Even better, carried over from the V-Piano is Individual Note Voicing, a technology that lets you adjust the pitch, character and level for every individual note of a piano sound. With this you can edit as if your piano was real rather than having to make global settings for the whole preset. A Tone Colour knob is also available for every sound, and with a SuperNATURAL piano selected this defaults to control the sound’s width so you can dial in stereo or mono effect as you wish.

The electric piano section is also remarkably accurate, with a great selection of Rhodes, Wurlis, Clavis and others from the 60s to the 80s. Again you can edit things like mechanical key noise, damper noise and more, and there’s a very cool feature where the Tone Colour knob lets you morph between electric piano models so you can, for example, blend a little hard edge into your dreamy EP sound. The effects really come into their own here, with gritty distortions and amp simulators lending the electric pianos a truly authentic feel.

In fact there are quite a few effects, many of which have realtime, backlit controls on the front panel for live tweaking. There are 56 types of modulation effects, six reverb and five delay types as well as a three-band compressor and five-band digital EQ. The reverb, modulation, tremolo and amp sim sections all have their own hardware controls, and there are four further dials which can be set to control EQ, delay or a user-assignable parameter. Four sliders control part volumes, and the keyboard can be split and layered as well as transposed.


Going Live

There are Live Sets available which are presets you can flip between on the fly. So, for example, you might have a bass in the left hand and layered piano and strings on the right, with effects assigned accordingly. Hardware shortcuts mean you can switch between these without fiddling around in menus, which is a relief. The RD-800 is all about live performance, and players will know how important it is to be able to transpose, boost or cut EQ, change part volumes or vary effect levels as quickly as possible. Luckily this is all easy to do.

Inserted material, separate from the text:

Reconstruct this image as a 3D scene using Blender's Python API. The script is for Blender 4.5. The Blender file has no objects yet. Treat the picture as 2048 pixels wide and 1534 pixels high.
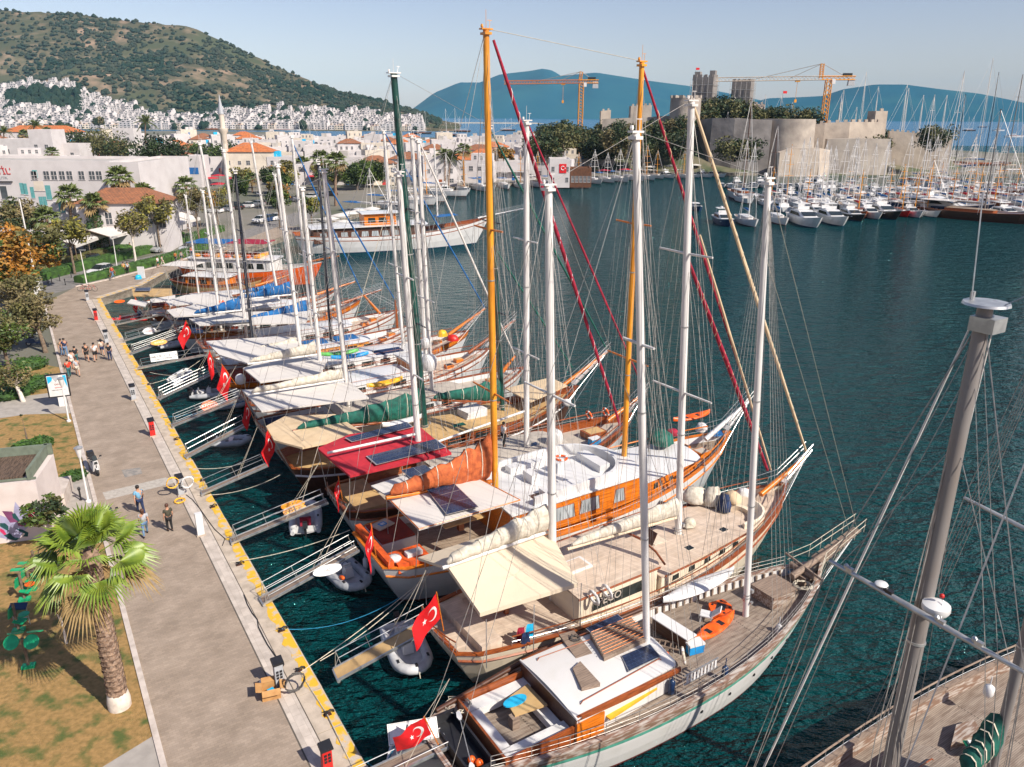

There are many other sounds on board, though they aren’t perhaps as breathtaking as the pianos and EPs. Some serviceable organs benefit from the addition of some grit via the effects, and the sliders become drawbars in organ mode, plus there are strings, pads, basses, brass and others to give you a few options. Some pre-programmed backing beats are available too should you need them.


Your Next Stage?

A stage piano should always focus on performance, and that’s what the RD-800 does. The acoustic pianos are breathtaking, the electric models just as good in a more retro way. The keybed feels fantastic and the instrument as a whole is supremely playable.

Placing multiple effect controls at the player’s fingertips is very welcome and means you can be more creative mid-performance than if you had to dig around in submenus. And the effects are very good and really useable as well, letting you modify your sound as you go in a way that many keyboards don’t.

The RD-800 is an excellent stage piano that focuses on what players need: a wonderful action, gorgeous sounds and powerful effects. The other stuff like audio file playback and MIDI control works well, but it’s when you’re designing and playing pianos that this instrument really comes into its own.